When are teens ready to truly assume adulthood?

When are teens ready to truly assume adulthood?

In our culture, multiple milestones are associated with reaching adulthood. Singularly, or en masse, they can be legal, physical, emotional, financial and/or cultural attainments or achievements. Some of these milestones are foist upon us without choice. Others we seek out or are steered into with some measure of intent or compliance.

In the youth development field, this end goal of becoming an adult is at the crux of our interactions with young people. Research and thought by The Forum for Youth Investment, a self-described “action tank,” has resulted in its reframing this “readiness” task as one not with hard-edged goals like becoming financially independent, but one of gaining the abilities, skillsets and mindsets critical for managing life’s opportunities and challenges. In childhood and adolescence, parents and other adults curate most of those opportunities and challenges. Too often, Forum staff have concluded, youth must assume the responsibilities of adulthood without a sufficient toolkit.

Most of us are aware of the large-scale changes in our lives, societies and world at speeds unheard of only a generation or two ago. If the substance of our world is constantly changing, how will our young people-turned-adults keep moving forward and adjusting most favorably and productively? Being “ready” to manage that change might likely be the best, and longest lasting strategy.

So what is in this readiness toolkit? At its core are sets of skills and mindsets that guide how we approach life. Combined, in various ways, these form the abilities we employ to manage and navigate our lives.

Necessary skills include the practical—self-care of body and mind, organizing and planning life, projects, tasks and schedules; the relational—being able to form, grow, manage and keep relationships; and the emotional—managing emotions, thoughts and behaviors so they are situationally appropriate, being resilient in order to bounce back from hard times.

The attitudes from which we approach a situation can have a profound effect on its outcome. If we possess a “growth mindset,” we believe we can get better with practice and hard work. Approaching things with courage makes us willing to take on challenges, even when feeling scared or confused. Being open-minded enables us to acknowledge and consider perspectives and experiences that are different from our own. 

By drawing upon items in this readiness toolkit, youth can forge readiness abilities that will help keep them healthy, focused, growing, relating, working and persisting throughout their lives.
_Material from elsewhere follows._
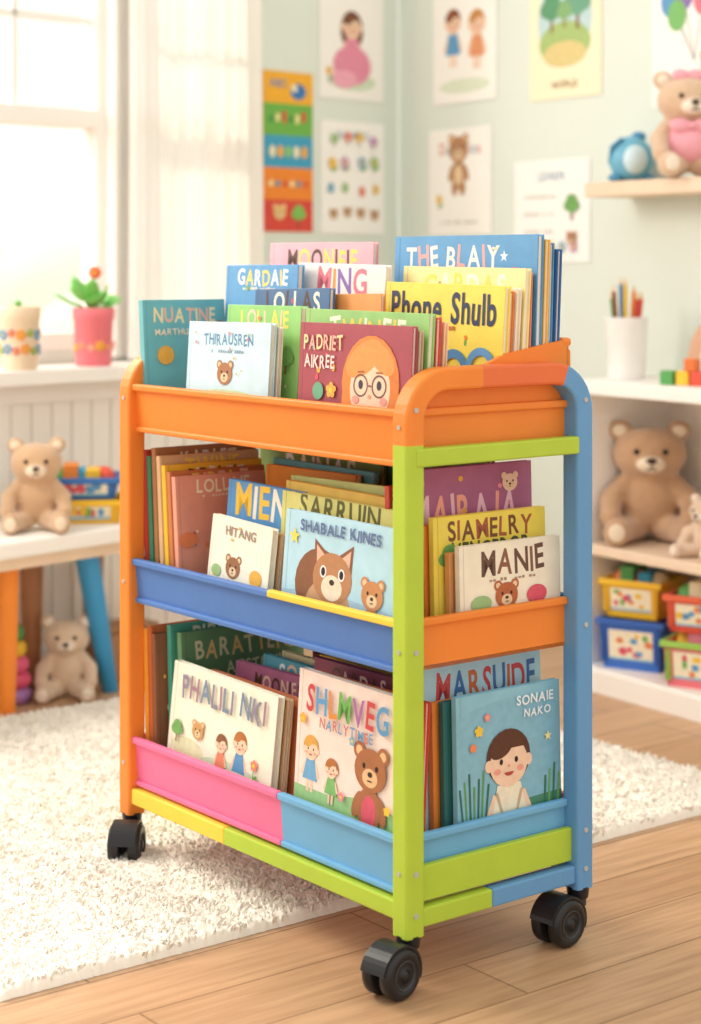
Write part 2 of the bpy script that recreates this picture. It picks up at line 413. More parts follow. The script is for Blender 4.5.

Readiness is an apprenticeship—youth need opportunities and guidance to learn, develop and practice these skills, attitudes and abilities. Guidance can and should come from many corners of the adult world—schools, institutions and, of course, family. ESSA (Every Student Succeeds Act), the new federal education law and policy, now allows schools to develop accountability measures that address postsecondary readiness. The youth development field, with its strengths of developing strong personal relationships with youth and the ability to tailor programming to community and individual needs, is well-positioned and primed to contribute to the effort. Parents and caring adults can look to the Search Institute’s Developmental Assets and Developmental Relationships research for information and ideas on how they can more deeply influence their young person’s development.

FamilyMeans’ Youth Programs are shaping our work in Cimarron and Landfall around these concepts and outcomes. Our new Ready To Be program aims to lead and prepare youth in these communities for thoughtful—and skillful—preparation for postsecondary life.